Tim Harford, head of donor care and community fundraising at the youth homelessness charity, told Fundraising magazine’s Mobile and Digital Conference yesterday that creating the iPhone app was a big risk for Depaul, but one that had paid off massively.
iHobo was the brainchild of Depaul’s long-time pro bono ad agency partner Publicis, which was more used to creating press and poster ads for the charity. After being pitched the idea, Depaul opted to spend its entire £6,000 promotional budget on the app instead of traditional print media, a decision Harford described as “fairly frightening”.
Once it was made, the app was seeded with key bloggers and other opinion-formers. Its success was instant – iHobo was downloaded more than 100,000 times in the first week, becoming the number one download in Apple’s App Store, and there were 3,000 tweets about it. Overall, media coverage was estimated in the region of £2.4m.
The app generated 4,956 new one-off donors for Depaul, who made an average donation of just over £2 – so total donations have topped £10,000. A telephone campaign to those donors is due to begin shortly to try to convert them to regular donors.
The biggest single donation from an individual donor was £1,000, but Harford added that the charity’s corporate fundraising team had used iHobo to impress corporate partners, and it had “probably driven £100,000 worth of corporate activity”.
Version two of iHobo incorporates a lot of learnings gleaned from the early experience, Harford said.

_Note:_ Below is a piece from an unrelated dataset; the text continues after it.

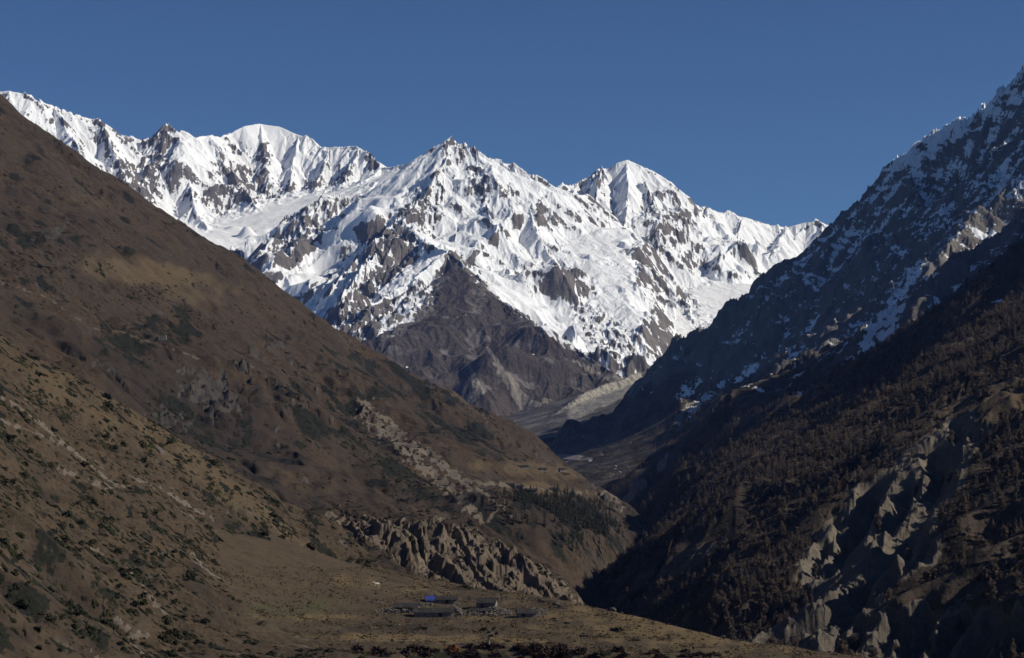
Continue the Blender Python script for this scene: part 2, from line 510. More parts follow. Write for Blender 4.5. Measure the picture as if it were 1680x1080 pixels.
def far_range():
    A = Field(-120, 760, 760, 8000, 12600, 940)
    crest = L((-500, 60, 11000), (-200, 120, 11000), (0, 150, 11000), (17, 148, 11000), (37, 152, 11000), (63, 167, 11050), (83, 172, 11080), (127, 187, 11100), (147, 197, 11150), (165, 196, 11150), (173, 216, 11200),
              (187, 218, 11200), (213, 223, 11250), (240, 233, 11300), (257, 230, 11300), (263, 218, 11300), (275, 207, 11300), (283, 217, 11350), (297, 213, 11400), (320, 225, 11500), (343, 222, 11600),
              (360, 226, 11700), (377, 217, 11800), (400, 207, 11900), (427, 203, 12000), (457, 207, 12000), (480, 217, 11950), (503, 225, 11900), (520, 237, 11800), (533, 242, 11750), (577, 239, 11700),
              (600, 247, 11600), (613, 262, 11500), (627, 275, 11400), (643, 273, 11350), (670, 268, 11300), (684, 273, 11200), (720, 300, 11100), (800, 330, 11000))
    ridges = [(crest, 0.75, 0.80, 4000)]
    for sp_ in (L((165, 197, 11150), (190, 260, 10700), (225, 330, 10200)), L((90, 175, 11080), (120, 230, 10700), (170, 300, 10300)),
                L((275, 208, 11300), (262, 245, 11050), (238, 290, 10700), (225, 330, 10400)), L((297, 214, 11400), (305, 280, 10950), (320, 340, 10500), (340, 380, 10200)),
                L((343, 223, 11600), (366, 270, 11200), (395, 305, 10950), (418, 335, 10700)), L((360, 226, 11700), (352, 280, 11250), (352, 330, 10850), (350, 352, 10650)),
                L((427, 203, 12000), (432, 240, 11700), (440, 290, 11350), (432, 320, 11150)), L((490, 220, 11930), (480, 270, 11550), (475, 316, 11200)),
                L((540, 242, 11740), (527, 285, 11400), (515, 312, 11200)), L((590, 243, 11650), (570, 280, 11350), (560, 305, 11150)), L((627, 275, 11400), (610, 290, 11250), (600, 300, 11150))):
        ridges.append((sp_, 0.85, 0.85, 3000))
    w = 1 + 0.25 * fbm(A.X / 500, A.Y / 500, 3, 3)
    H = ridge_field(A, ridges, w)
    floor = tps(A, L((430, 350, 10600), (350, 375, 10300), (490, 330, 10900), (560, 312, 11100), (650, 285, 11200), (380, 420, 9700), (480, 465, 9200), (540, 520, 8600), (600, 560, 8200),
                     (620, 300, 10950), (300, 390, 9900), (200, 420, 9500), (60, 420, 9300), (430, 390, 10100)))
    floor -= 1.2 * np.maximum(A.Y - 11250, 0)
    floor += 8 * fbm(A.X / 260, A.Y / 260, 3, 5)
    A.Z = smax(H, floor, 35)
    snow_finish("snow_mountain", A, [(240, 290, 30, 70, 25, 0.9), (275, 225, 18, 26, 20, 1.0), (165, 215, 10, 26, -15, 0.95), (215, 290, 28, 22, 30, 0.7), (360, 265, 12, 26, 15, 0.8), (400, 300, 44, 34, 20, 0.85), (372, 342, 30, 17, 10, 1.0),
                (433, 246, 15, 26, 10, 0.85), (388, 240, 9, 12, 0, 0.6), (500, 310, 70, 13, -6, 0.75), (440, 322, 26, 14, -8, 0.9), (340, 320, 9, 13, 0, 0.9), (612, 268, 16, 18, 30, 0.55), (545, 280, 24, 24, 0, 0.3), (610, 305, 20, 8, 5, 0.6),
                (375, 420, 20, 16, 30, 0.8), (415, 430, 20, 14, 30, 0.45)],
                thr=1.02, seed=1, snow_items=[(430, 212, 60, 13, 5, 0.7), (415, 370, 60, 26, -15, 0.9), (480, 345, 60, 16, -10, 0.8), (330, 240, 40, 26, 20, 0.4), (560, 312, 80, 10, -8, 0.5), (640, 288, 50, 9, -8, 0.6), (480, 260, 60, 30, 20, 0.2)], calm=[(435, 216, 55, 24, 5, 0.85), (415, 372, 70, 28, -15, 0.9), (485, 345, 70, 18, -10, 0.8), (640, 288, 50, 10, -8, 0.7)])

    B = Field(400, 1110, 740, 6200, 10500, 1060)
    main = L((640, 292, 10300), (682, 274, 10200), (703, 260, 9950), (717, 257, 9900), (733, 240, 9850), (743, 228, 9800), (752, 235, 9800), (763, 234, 9800), (768, 242, 9800), (780, 239, 9800), (803, 255, 9800), (823, 267, 9800),
             (840, 267, 9800), (848, 280, 9800), (877, 287, 9850), (900, 306, 9900), (915, 316, 10000), (960, 320, 10300))
    rd = [(main, 0.72, 0.72, 4000),
          (L((743, 228, 9800), (728, 268, 9600), (695, 320, 9250), (663, 362, 8950), (687, 388, 8700), (712, 405, 8500), (735, 411, 8350)), 0.66, 0.85, 3000),
          (L((735, 411, 8350), (745, 470, 8030), (765, 540, 7750), (790, 600, 7520), (812, 655, 7330)), 0.5, 0.58, 3000),
          (L((735, 411, 8350), (680, 455, 8050), (613, 497, 7800), (575, 540, 7500)), 0.62, 1.1, 3000),
          (L((690, 300, 9900), (620, 318, 9800), (570, 325, 9750), (529, 317, 9700), (500, 360, 9500), (472, 410, 9300), (462, 450, 9100)), 0.8, 1.25, 3000),
          (L((695, 320, 9250), (640, 370, 8950), (590, 420, 8600), (545, 470, 8250)), 0.6, 1.15, 3000),
          (L((663, 362, 8950), (625, 410, 8600), (585, 450, 8250), (560, 490, 7900)), 0.62, 1.2, 3000),
          (L((780, 240, 9800), (790, 300, 9500), (803, 360, 9150), (840, 430, 8750), (862, 480, 8450), (885, 515, 8250), (897, 540, 7980)), 0.72, 0.68, 3000),
          (L((840, 267, 9800), (862, 330, 9400), (885, 390, 9000), (925, 450, 8650), (952, 515, 8350), (975, 560, 8050), (992, 592, 7650), (1004, 606, 7450)), 0.75, 0.72, 3000),
          (L((877, 287, 9850), (893, 340, 9500), (915, 400, 9150), (945, 450, 8850), (985, 520, 8450), (1030, 585, 8000), (1048, 606, 7700)), 0.75, 0.95, 3000),
          (L((735, 411, 8350), (762, 438, 8180), (790, 468, 8020), (850, 511, 7760), (905, 551, 7520), (960, 584, 7300), (1015, 615, 7080)), 0.85, 0.42, 4000),
          (L((612, 497, 7800), (640, 560, 7450), (660, 620, 7150)), 0.55, 0.55, 3000),
          (L((700, 500, 7850), (690, 570, 7500), (700, 640, 7150)), 0.5, 0.5, 3000)]
    w = 1 + 0.25 * fbm(B.X / 420, B.Y / 420, 3, 13)
    H = ridge_field(B, rd, w)
    floor = tps(B, L((470, 470, 9000), (540, 520, 8400), (600, 570, 7900), (640, 600, 7500), (700, 660, 7000), (820, 690, 6850), (900, 660, 7000), (980, 640, 7150), (1050, 612, 7500), (850, 470, 8500), (880, 540, 8050), (940, 380, 9400), (620, 340, 9600), (560, 400, 9200)))
    floor -= 1.2 * np.maximum(B.Y - 9500, 0)
    H -= 0.30 * np.maximum(7100 - B.Y, 0)
    B.Z = smax(H, floor, 30)
    side = B.U * F_PX + 840.0 - 1048.0 - 26 * fbm(B.X / 300, B.Y / 420, 4, 17)
    B.Z -= 2.6 * np.log1p(np.exp(np.clip(side / 9, -20, 40))) * 9
    brown = [(735, 411), (760, 437), (790, 469), (850, 513), (905, 553), (960, 586), (1018, 618), (1060, 660), (800, 760), (540, 640), (560, 560), (640, 555), (700, 510), (716, 470)]
    snow_finish("snow_mountain", B, [(745, 245, 16, 20, 0, 0.35), (785, 300, 16, 34, -10, 0.75), (890, 345, 12, 28, 10, 0.85), (500, 385, 36, 60, 25, 0.75), (640, 430, 80, 44, -40, 0.95), (600, 510, 60, 50, 0, 0.8), (590, 380, 60, 16, -38, 0.5), (690, 480, 30, 30, 0, 0.8), (560, 345, 40, 14, -5, 0.5), (950, 480, 24, 70, -28, 0.6),
                (1000, 560, 34, 60, -40, 0.75), (870, 460, 26, 34, 0, 0.45), (800, 420, 30, 40, 30, 0.3), (690, 345, 34, 44, 30, 0.65), (650, 390, 40, 26, -40, 0.7), (830, 350, 50, 60, 0, 0.2)],
                brown, thr=0.98, seed=2, snow_items=[(672, 455, 70, 13, -35, 0.75), (860, 490, 40, 26, 40, 0.5), (840, 360, 90, 80, 30, 0.15), (640, 330, 60, 14, -30, 0.5), (625, 490, 90, 26, -36, -0.28), (590, 530, 70, 34, 0, -0.3), (610, 440, 70, 20, -40, -0.22), (560, 385, 60, 10, -38, -0.2)],
                calm=[(600, 345, 70, 16, -38, 0.8), (520, 440, 60, 16, -42, 0.8), (672, 455, 70, 12, -35, 0.6), (860, 490, 40, 20, 40, 0.6)],
                snow_lines=[([(650, 300), (600, 340), (545, 400), (500, 450), (470, 480)], 20, 26, 0.9), ([(610, 430), (560, 480), (520, 510)], 14, 20, 0.7), ([(790, 430), (838, 482), (890, 520), (945, 556), (1000, 592)], 15, 10, 0.8), ([(665, 365), (690, 390), (735, 408)], 9, 6, 0.7), ([(880, 500), (905, 550), (930, 575)], 10, 5, 0.6)],
                soil=[([(800, 570), (830, 620), (860, 660), (880, 672)], 4, 26), ([(770, 600), (785, 640)], 3, 12), ([(940, 590), (990, 618), (1020, 632)], 4, 14)])

    Cc = Field(850, 1500, 660, 7300, 12000, 960)
    main = L((860, 330, 10600), (905, 312, 10700), (933, 302, 10800), (946, 299, 10850), (960, 293, 10900), (974, 285, 10900), (987, 274, 10950), (993, 277, 11000), (1011, 267, 11000), (1029, 262, 11000), (1044, 269, 11000), (1062, 293, 11050),
             (1080, 310, 11100), (1105, 326, 11150), (1129, 340, 11200), (1158, 338, 11250), (1178, 346, 11300), (1219, 356, 11400), (1247, 363, 11450), (1260, 371, 11500), (1292, 373, 11500), (1321, 365, 11500), (1345, 363, 11500), (1372, 373, 11500),
             (1440, 385, 11500), (1560, 350, 11500), (1700, 300, 11500))
    rd = [(main, 0.78, 0.78, 4000)]
    for s_ in (L((946, 299, 10850), (930, 350, 10400), (925, 400, 10000), (915, 440, 9700)), L((987, 275, 10950), (975, 330, 10500), (968, 390, 10050), (965, 430, 9700)), L((1029, 262, 11000), (1030, 330, 10500), (1020, 400, 9950), (1025, 450, 9550)),
               L((1050, 278, 11000), (1075, 340, 10500), (1080, 400, 10000), (1065, 455, 9600)), L((1105, 326, 11150), (1110, 370, 10700), (1095, 420, 10200), (1090, 460, 9850)), L((1158, 338, 11250), (1165, 390, 10700), (1150, 430, 10200)),
               L((1090, 432, 10000), (1105, 470, 9600), (1125, 510, 9200), (1150, 545, 8800)), L((1075, 440, 9900), (1080, 480, 9500), (1095, 515, 9150)), L((1219, 356, 11400), (1205, 400, 10900), (1180, 450, 10300), (1180, 500, 9700)), L((1292, 373, 11500), (1260, 420, 10800), (1230, 470, 10000))):
        rd.append((s_, 0.85, 0.85, 3000))
    w = 1 + 0.25 * fbm(Cc.X / 500, Cc.Y / 500, 3, 23)
    H = ridge_field(Cc, rd, w)
    floor = tps(Cc, L((960, 470, 9400), (1000, 520, 8800), (1050, 580, 8100), (1090, 570, 8400), (1060, 500, 9200), (1130, 560, 8600), (1180, 520, 9200), (1250, 470, 9900), (1150, 480, 9700), (1060, 620, 7600), (1010, 600, 7700), (1300, 520, 9300), (1400, 560, 9000)))
    floor -= 1.2 * np.maximum(Cc.Y - 9950, 0)
    Cc.Z = smax(H, floor, 35)
    snow_finish("snow_mountain", Cc, [(978, 290, 10, 18, 40, 0.5), (1110, 370, 34, 40, 30, 0.75), (1150, 425, 34, 22, 20, 0.75), (1040, 440, 30, 22, 30, 0.55), (1065, 340, 14, 26, 10, 0.5), (1135, 505, 18, 34, -30, 0.7), (1165, 540, 14, 18, -30, 0.6), (900, 350, 14, 30, 0, 0.8), (920, 400, 18, 30, -20, 0.6),
                (1085, 320, 14, 14, 30, 0.5), (1200, 430, 30, 30, 0, 0.25), (1000, 330, 14, 40, 10, 0.25)], None, thr=1.06, seed=4, flute=21, calm=[(1040, 545, 75, 60, 40, 0.85), (1029, 275, 22, 14, 0, 0.6)], snow_items=[(1028, 300, 28, 44, 0, 0.5), (1040, 545, 70, 60, 40, 0.9), (1120, 520, 60, 20, 20, 0.3), (1240, 420, 120, 60, 20, 0.3), (970, 340, 40, 60, 10, 0.2)],
                soil=[([(960, 470), (1010, 540), (1060, 590)], 3, 3), ([(985, 480), (1040, 560), (1075, 590)], 2, 3), ([(1000, 500), (1080, 575)], 2, 2)])
    return A, B, Cc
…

While the inaugural app did not collect users’ email addresses, the updated version does, in return for being given the address of a hostel that the user can then pass on to iHobo.
When users pick up litter around iHobo, they are given facts about homelessness. And committed users can rack up a score based on how well they look after iHobo, and top scorers will appear on a leaderboard on Facebook.
Harford said the app is still being downloaded around 1,500 times a week and downloads have topped 600,000. “Now we are trying to get into bed with Android developers to deliver iHobo to a whole new audience.”
He admitted that the challenge now for Depaul is to find a way to capitalise on iHobo’s success to boost the profile of the Depaul brand. “At the moment iHobo is pulling Depaul UK along and in a perfect world it would be the other way round.”